Welcome – USA style

I belong to an e-group, mostly made up of clergy, who discuss the lectionary readings each week. There is another e-group where we discuss anything and everything concerning church and politics and prayer and stuff. Membership is made up of people from around the world but mostly in the USA, Canada, Australia and UK.

This past week someone was asking for advice on what to put in a welcome pack for clergy when they move into a new parish. The responses have been coming in thick and fast. Here are some of their suggestions:

  • Rectory cleaned and decorated in neutral tones;
  • Rectory garden tidied and notes left on soil details, problems and successes with garden; any veg grown, where snow shovel is kept, etc.
  • Odds and ends box full of picture hooks, tacks, tape, string, marker pens, etc.;
  • Freezer full of casseroles, soups etc;
  • Fridge full of milk, water, sandwich fillings etc;
  • Cupboard with necessaties until shopping can be done (bread, tea, coffee, bottle of champagne! etc);
  • File of local info (day that bins go out, best local carry-outs, recommended garage, petrol station, post office, map of area and parish boundaries (some even mark on map all the congregation members!);
  • File of rectory appliances including meter readings (and where the meters are);
  • File of parish info (congregational roll (including who is related to whom), welcome pack for laity, past 6 months worth of magazines, recent accounts and AGM reports, hymn book(s) and mass setting(s) used, etc.

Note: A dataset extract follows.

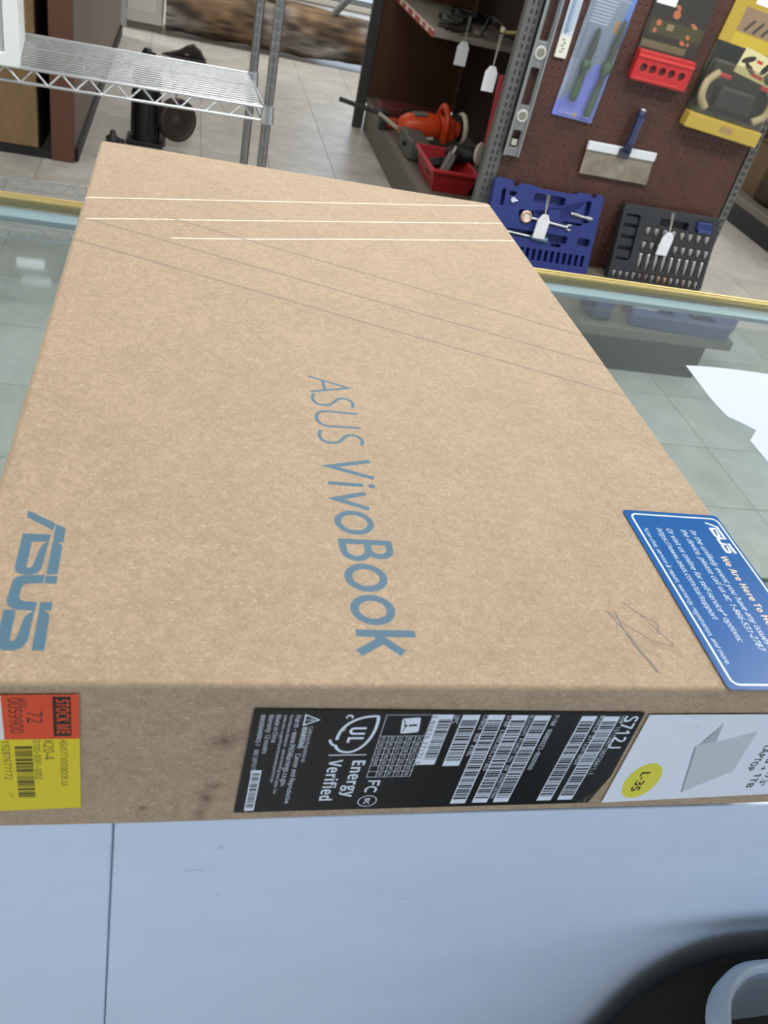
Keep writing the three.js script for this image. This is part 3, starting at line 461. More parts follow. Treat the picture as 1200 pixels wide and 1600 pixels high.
{
  const top = Y(0.52);
  wpart('upright', slottedUpright(1.056, 1.110, top, PEG), slotMetal, gon, 'slotted grey metal upright');
  wpart('upright', slottedUpright(2.030, 2.060, top, PEG), slotMetal, gon, 'slotted grey metal upright');
  const [face, holes] = pegPanel(36, 52, 0.0254); for (const g of [face, holes]) g.translate(1.1085, Y(-0.795), PEG);
  const pb = wpart('pegboard_panel', face, pegMat, gon, 'dark brown pegboard'); part('peg_holes', holes.translate(-gon.position.x, 0, -gon.position.z), pegRaw, pb).userData.kind = 'stuff';
  wpart('backing_board', bx(0.92, 1.33, 0.006, 1.566, Y(-0.13), PEG - 0.016), darkBoard, gon);
  wpart('end_deck', rb(0.86, 0.036, 0.53, 0.004, 1.508, Y(-0.803), -2.528), deckMat, gon); wpart('kick_panel', bx(0.79, Y(-0.82), 0.02, 1.475, Y(-0.82) / 2, -2.315), M(0x2c2c2c, 0.6), gon, 'dark recessed kick panel');
  wpart('kick_panel', bx(0.02, Y(-0.82), 0.46, 1.86, Y(-0.82) / 2, -2.555), M(0x2c2c2c, 0.6), gon);
  for (const [x0, x1, kx] of [[1.015, 1.50, 1.03], [1.56, 2.045, 2.03]]) {
    for (const [z0, z1] of [[-3.838, -2.825], [-4.93, -3.842]]) {
      wpart('deck', rb(x1 - x0, 0.03, z1 - z0 - 0.002, 0.003, (x0 + x1) / 2, Y(-0.80), (z0 + z1) / 2), deckMat, gon);
      wpart('kick_panel', rb(0.012, Y(-0.815), z1 - z0 - 0.003, 0.002, kx, Y(-0.815) / 2, (z0 + z1) / 2), kickMat, gon);
    }
  }
  wpart('spine_board', bx(0.02, top - 0.15, 2.08, 1.53, (top + 0.15) / 2, -3.88), darkBoard, gon);
  wpart('end_board', bx(0.515, top - 0.17, 0.012, 1.275, (top + 0.17) / 2, -4.945), farBoard, gon, 'brown board closing the far end');
  wpart('upright', [rb(0.055, top, 0.04, 0.003, 0.992, top / 2, -4.95), ...Array.from({ length: 40 }, (_, k) => bx(0.004, 0.016, 0.02, 0.9635, 0.1 + k * 0.035, -4.945))], M(0x4a4a48, 0.5, { metalness: 0.5 }), gon, 'dark far corner post');
  // shelf with a price rail, on the far bay
  const sh = wpart('shelf', rb(0.42, 0.028, 0.93, 0.004, 1.292, Y(-0.286), -4.46), M(0x8f8a80, 0.5), gon, 'grey shelf with red and white price rail');
  const rail = canvas(512, 32), rx = rail.getContext('2d'); rx.fillStyle = '#a5483c'; rx.fillRect(0, 0, 512, 32); rx.fillStyle = '#d9d2c6'; rx.fillRect(0, 0, 512, 7); for (const x of [60, 150, 250, 350, 420]) { rx.fillStyle = '#d8d0c4'; rx.fillRect(x, 8, 34, 20); }
  const rg = planarUV(bx(0.004, 0.032, 0.93, 1.079, Y(-0.286), -4.46), (x, y, z) => [(z + 4.925) / 0.93, (y - Y(-0.302)) / 0.032]); part('price_rail', rg.translate(-gon.position.x, 0, -gon.position.z), M(0xffffff, 0.5, { map: tex(rail) }), sh);
  wpart('shelf', rb(0.42, 0.028, 2.08, 0.004, 1.292, Y(0.20), -3.88), M(0x8f8a80, 0.5), gon);
}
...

I was quite impressed with the amount of work that goes into welcoming a new priest. Pity Mission 21 didn’t address that concern.

Now over to you clergy out there… What do you wish you’d known or had when you started?  Want to share any horror stories?

5 thoughts on “Welcome – USA style

  1. When our last rector came I did a village guide for her which I called ‘the lowdown’ in which I was fairly frank about everyone living in the village – who would do what and who just wouldn’t want to know, who needed her and who she would need, as well as alll the details of local tradesmen etc.

  2. Ruth, I worked from memory so the only data was in my head, and I also made sure that I used diplomatic euphemisms: for example one particularly unpleasant person was described as ‘not on good terms with rather a lot of his neighbours’ which does not apportion blame for the bad feeling.